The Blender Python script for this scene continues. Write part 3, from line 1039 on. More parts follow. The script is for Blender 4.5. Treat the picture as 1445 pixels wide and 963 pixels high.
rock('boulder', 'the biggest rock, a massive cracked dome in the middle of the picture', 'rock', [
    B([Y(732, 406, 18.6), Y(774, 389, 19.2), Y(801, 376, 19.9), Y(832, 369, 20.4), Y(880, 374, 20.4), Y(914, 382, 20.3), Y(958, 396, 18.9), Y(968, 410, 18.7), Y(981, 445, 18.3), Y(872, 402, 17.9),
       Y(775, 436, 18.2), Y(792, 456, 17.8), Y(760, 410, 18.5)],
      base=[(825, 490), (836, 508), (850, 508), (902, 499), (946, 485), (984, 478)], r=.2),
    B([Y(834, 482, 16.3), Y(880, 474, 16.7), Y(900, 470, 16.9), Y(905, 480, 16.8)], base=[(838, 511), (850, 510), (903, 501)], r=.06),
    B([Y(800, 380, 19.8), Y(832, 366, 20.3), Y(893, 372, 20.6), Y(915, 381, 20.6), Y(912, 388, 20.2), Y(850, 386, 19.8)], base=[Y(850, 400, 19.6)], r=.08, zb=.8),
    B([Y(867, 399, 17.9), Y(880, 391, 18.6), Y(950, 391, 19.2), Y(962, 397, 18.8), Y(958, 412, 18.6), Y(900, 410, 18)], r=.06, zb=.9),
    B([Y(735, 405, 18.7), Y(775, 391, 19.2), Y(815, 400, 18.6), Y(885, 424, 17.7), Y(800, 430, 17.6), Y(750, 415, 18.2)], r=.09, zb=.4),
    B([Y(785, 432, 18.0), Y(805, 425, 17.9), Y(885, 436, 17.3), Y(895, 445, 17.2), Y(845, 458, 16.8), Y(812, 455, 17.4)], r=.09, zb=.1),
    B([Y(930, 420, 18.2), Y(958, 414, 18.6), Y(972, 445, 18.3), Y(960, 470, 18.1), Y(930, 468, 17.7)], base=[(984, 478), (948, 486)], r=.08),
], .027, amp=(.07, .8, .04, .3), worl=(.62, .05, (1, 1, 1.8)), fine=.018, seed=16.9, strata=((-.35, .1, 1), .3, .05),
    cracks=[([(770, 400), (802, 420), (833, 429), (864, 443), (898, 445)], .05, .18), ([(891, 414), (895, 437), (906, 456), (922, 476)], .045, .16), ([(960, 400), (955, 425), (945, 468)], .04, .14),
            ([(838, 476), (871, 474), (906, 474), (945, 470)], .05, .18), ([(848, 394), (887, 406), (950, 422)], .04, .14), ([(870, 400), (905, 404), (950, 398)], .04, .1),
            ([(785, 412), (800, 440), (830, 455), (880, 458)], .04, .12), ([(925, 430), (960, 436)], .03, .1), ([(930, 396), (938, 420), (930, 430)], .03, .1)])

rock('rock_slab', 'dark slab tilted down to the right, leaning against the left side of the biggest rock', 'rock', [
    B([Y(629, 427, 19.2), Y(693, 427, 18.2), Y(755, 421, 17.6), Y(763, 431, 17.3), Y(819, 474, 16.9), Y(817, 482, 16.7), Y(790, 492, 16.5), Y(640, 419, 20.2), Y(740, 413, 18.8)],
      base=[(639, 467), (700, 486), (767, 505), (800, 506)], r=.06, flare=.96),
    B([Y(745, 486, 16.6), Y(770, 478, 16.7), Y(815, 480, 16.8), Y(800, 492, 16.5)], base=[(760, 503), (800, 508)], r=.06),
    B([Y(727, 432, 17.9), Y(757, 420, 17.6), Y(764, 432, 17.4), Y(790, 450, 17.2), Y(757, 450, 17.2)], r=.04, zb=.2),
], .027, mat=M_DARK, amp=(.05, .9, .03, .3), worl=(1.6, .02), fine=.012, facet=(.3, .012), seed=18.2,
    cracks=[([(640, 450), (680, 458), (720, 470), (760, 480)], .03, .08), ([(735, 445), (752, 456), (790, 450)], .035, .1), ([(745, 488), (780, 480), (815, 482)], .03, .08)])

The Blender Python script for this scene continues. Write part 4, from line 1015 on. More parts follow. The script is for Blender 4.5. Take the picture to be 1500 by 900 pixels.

- [PROBLEM REQUIREMENTS] Exactly reproduce every record.

- [CORRECT RESPONSE]
The Blender Python script for this scene continues. Write part 3, from line 1039 on. More parts follow. The script is for Blender 4.5. Treat the picture as 1445 pixels wide and 963 pixels high.
rock('boulder', 'the biggest rock, a massive cracked dome in the middle of the picture', 'rock', [
    B([Y(732, 406, 18.6), Y(774, 389, 19.2), Y(801, 376, 19.9), Y(832, 369, 20.4), Y(880, 374, 20.4), Y(914, 382, 20.3), Y(958, 396, 18.9), Y(968, 410, 18.7), Y(981, 445, 18.3), Y(872, 402, 17.9),
       Y(775, 436, 18.2), Y(792, 456, 17.8), Y(760, 410, 18.5)],
      base=[(825, 490), (836, 508), (850, 508), (902, 499), (946, 485), (984, 478)], r=.2),
    B([Y(834, 482, 16.3), Y(880, 474, 16.7), Y(900, 470, 16.9), Y(905, 480, 16.8)], base=[(838, 511), (850, 510), (903, 501)], r=.06),
    B([Y(800, 380, 19.8), Y(832, 366, 20.3), Y(893, 372, 20.6), Y(915, 381, 20.6), Y(912, 388, 20.2), Y(850, 386, 19.8)], base=[Y(850, 400, 19.6)], r=.08, zb=.8),
    B([Y(867, 399, 17.9), Y(880, 391, 18.6), Y(950, 391, 19.2), Y(962, 397, 18.8), Y(958, 412, 18.6), Y(900, 410, 18)], r=.06, zb=.9),
    B([Y(735, 405, 18.7), Y(775, 391, 19.2), Y(815, 400, 18.6), Y(885, 424, 17.7), Y(800, 430, 17.6), Y(750, 415, 18.2)], r=.09, zb=.4),
    B([Y(785, 432, 18.0), Y(805, 425, 17.9), Y(885, 436, 17.3), Y(895, 445, 17.2), Y(845, 458, 16.8), Y(812, 455, 17.4)], r=.09, zb=.1),
    B([Y(930, 420, 18.2), Y(958, 414, 18.6), Y(972, 445, 18.3), Y(960, 470, 18.1), Y(930, 468, 17.7)], base=[(984, 478), (948, 486)], r=.08),
], .027, amp=(.07, .8, .04, .3), worl=(.62, .05, (1, 1, 1.8)), fine=.018, seed=16.9, strata=((-.35, .1, 1), .3, .05),
    cracks=[([(770, 400), (802, 420), (833, 429), (864, 443), (898, 445)], .05, .18), ([(891, 414), (895, 437), (906, 456), (922, 476)], .045, .16), ([(960, 400), (955, 425), (945, 468)], .04, .14),
            ([(838, 476), (871, 474), (906, 474), (945, 470)], .05, .18), ([(848, 394), (887, 406), (950, 422)], .04, .14), ([(870, 400), (905, 404), (950, 398)], .04, .1),
            ([(785, 412), (800, 440), (830, 455), (880, 458)], .04, .12), ([(925, 430), (960, 436)], .03, .1), ([(930, 396), (938, 420), (930, 430)], .03, .1)])

rock('rock_slab', 'dark slab tilted down to the right, leaning against the left side of the biggest rock', 'rock', [
    B([Y(629, 427, 19.2), Y(693, 427, 18.2), Y(755, 421, 17.6), Y(763, 431, 17.3), Y(819, 474, 16.9), Y(817, 482, 16.7), Y(790, 492, 16.5), Y(640, 419, 20.2), Y(740, 413, 18.8)],
      base=[(639, 467), (700, 486), (767, 505), (800, 506)], r=.06, flare=.96),
    B([Y(745, 486, 16.6), Y(770, 478, 16.7), Y(815, 480, 16.8), Y(800, 492, 16.5)], base=[(760, 503), (800, 508)], r=.06),
    B([Y(727, 432, 17.9), Y(757, 420, 17.6), Y(764, 432, 17.4), Y(790, 450, 17.2), Y(757, 450, 17.2)], r=.04, zb=.2),
], .027, mat=M_DARK, amp=(.05, .9, .03, .3), worl=(1.6, .02), fine=.012, facet=(.3, .012), seed=18.2,
    cracks=[([(640, 450), (680, 458), (720, 470), (760, 480)], .03, .08), ([(735, 445), (752, 456), (790, 450)], .035, .1), ([(745, 488), (780, 480), (815, 482)], .03, .08)])

The Blender Python script for this scene continues. Write part 4, from line 1015 on. More parts follow. The script is for Blender 4.5. Take the picture to be 1500 by 900 pixels.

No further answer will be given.